By publishing The Autobiography of Malcolm X, the subject provided future generations with the contextual material with which he should be considered. So an

exercise that focuses on the dressed body of Malcolm X, whose hagiographic status increased during the late twentieth century owing to extensive critical and poetic reference to him, is not to reduce his effective and affective cultural currency and political prowess to that of mere fashion icon, but it is an attempt to augment his iconic status in the presentation of another aspect of him, the dressed-Malcolm X. I argue that this aspect of Malcolm X was and is constituent to his telling-of-self, a technique he applied to produce a new self out of a life he defined as ‘a chronology of changes’ (Malcolm X 1968: 454) . Alexandra Warwick and Dani Cavallaro have declared that the analysis of an individual through dress can lead to a broader intelligent understanding of that individual:

[I]t could be argued that it is only by analysing the superficial language of dress that one may arrive at certain, albeit provisional, conclusions regarding both singular and group identities.

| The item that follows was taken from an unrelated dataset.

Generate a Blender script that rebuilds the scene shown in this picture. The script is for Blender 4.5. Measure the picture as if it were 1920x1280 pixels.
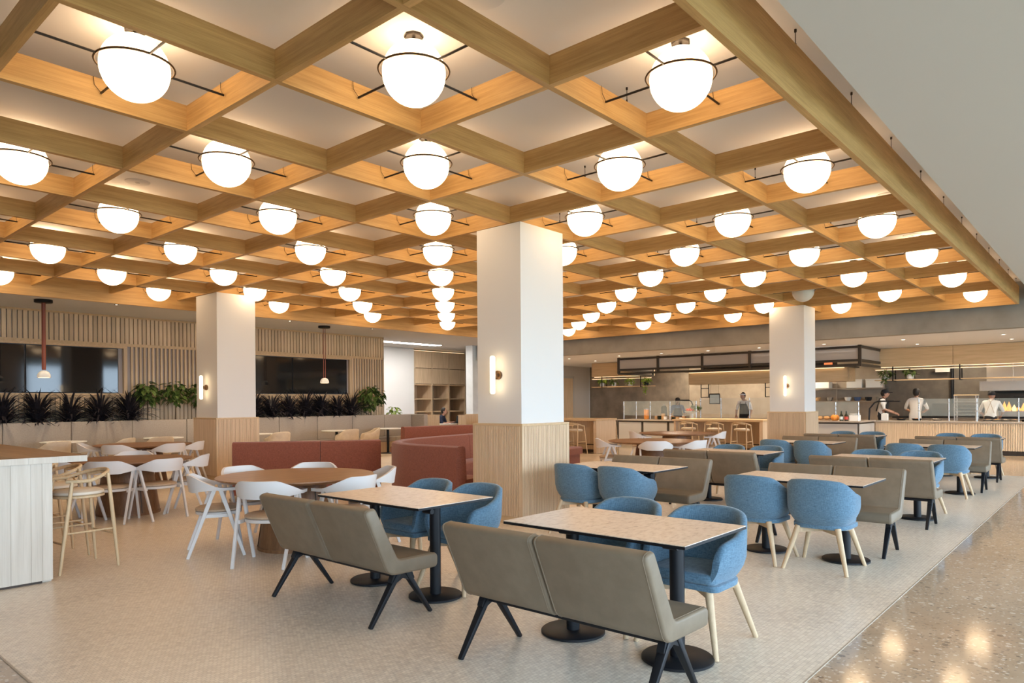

Ignoring the surface would leave us with no hints as to the cultural and psychological significance of a sign system which is by definition superficial and whose depth lies precisely on the surface . . . Dress, in this respect, is a manifestation of the unconscious at work, in that it is a superficial phenomenon, like symbolic language, which, also like language, speaks volumes about submerged dimensions of experience. Clothing, then, does not just operate as a disguising or concealing strategy. In fact, it could be regarded as a deep surface, a manifestation of the ‘unconscious’ as a facet of existence which cannot be relegated to the psyche’s innermost hidden depths but actually expresses itself through apparently superficial activities.